Q – Quarterback Totals. Bodog has released 'over/unders' for a trio of NFL quarterbacks who have landed in new homes. The totals are as follows, Arizona Cardinals quarterback Kevin Kolb (3,500 yards, 17 ½ touchdowns, 17 ½ interceptions), Tennessee Titans quarterback Matt Hasselbeck (3,000 yards, 15 ½ touchdowns, 15 ½ interceptions) and Minnesota Vikings quarterback Donovan McNabb (3,200 yards, 16 ½ touchdowns, 12 ½ interceptions).
R – Red River Rivalry. The Red River Rivalry between Texas and Oklahoma won't kick off until Oct. 8, but a couple die-hard fans got things started a little early with a good old knife fight at a San Antonio Applebee’s. Both men are expected to make a full recovery, at least physically.

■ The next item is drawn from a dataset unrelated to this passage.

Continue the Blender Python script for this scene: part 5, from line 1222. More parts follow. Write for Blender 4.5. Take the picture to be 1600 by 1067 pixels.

S – Seattle play calling. Proving that he has NO IDEA what to do with Tarvaris Jackson as his quarterback, Seattle Seahawks Head Coach Pete Carroll is asking his Twitter followers to pick the first play of their first preseason game against San Diego. So you probably want to tune into this game because I doubt anybody is going to tweet “fullback dive”. Expect to see some crazy flea flicker double reverse Hail Mary to start the season. If Seahawk fans were smart they would call for a quarterback sneak right up the middle with the hope somebody hurts Jackson.
T – Tickets. The NHL is the least popular of the big four sports in North America, but it has the second most expensive average ticket. Go figure. Here are the average ticket prices for the four major sports: NFL ($76.47), NHL ($54.25), NBA ($48.08) and MLB ($26.91).
U – USA Today Coaches Poll. Oklahoma gets the nod from the coaches as the top-ranked team in the preseason. The Sooners received 42 first-place votes with No. 2 Alabama (13), No. 3 Oregon (2) and No. 4 LSU (2) also receiving first-place votes.
V – Van Wilder. After being drafted No. 3 overall in the 2000 draft, former “Van Wilder” star, Darius Miles apparently forgot how to play basketball and now he has forgotten you can't take a loaded gun through airport security. Miles was arrested Wednesday in St. Louis when he attempted to bring a loaded gun past those TSA geeks. Miles is no terrorist, just a massive NBA draft bust who is best known for a cameo in “Van Wilder”.
W – Win totals. Bodog has posted 'over/unders' for college football teams. Defending National Champion Auburn has the same total as Big 12 South cellar dweller Baylor (6.5). The highest posted totals are 10 and that belongs to Nebraska, Oklahoma, Alabama, Boise State, Virginia Tech and Florida State.
X – eXes. In a showdown that should feature more drama than a Triple Crown race, jockeys and former lovers Mike Smith and Chantal Sutherland will challenge each other in the "Battle of the Exes"at Del Mar. The one-mile match race is made for daytime TV drama. The contest will pit Sutherland, who will ride A.P. Indy, against Smith, who will mount Joker Face. Smith is the favorite at 3/5 while Sutherland is even money. Smith challenged his ex-wife to the race at a press conference.
Y – Yankees. The Pittsburgh Pirates have the North American sports record for most consecutive losing seasons with 18. They appear to be on their way to extending that record this season. The New York Yankees are just the opposite, they are in the midst of 18 consecutive winning seasons. However, unlike the Pirates, they do not own the record, they are not even halfway there! The Yankees strung together 39 consecutive winning seasons from 1926 to 1964.
Z – Zero. Those must be the odds of Brett Favre returning to football this season. For the first time since Favre began mulling retirement in like 1992, oddsmakers have stepped out and made retirement the favorite in regards to Favre's future. According to Bodog, the odds of Favre playing in the NFL in 2011 are +200. There is not an option to bet "no". The key word in that bet is 2011, because I'm sure the odds of him playing in 2013 are like –900.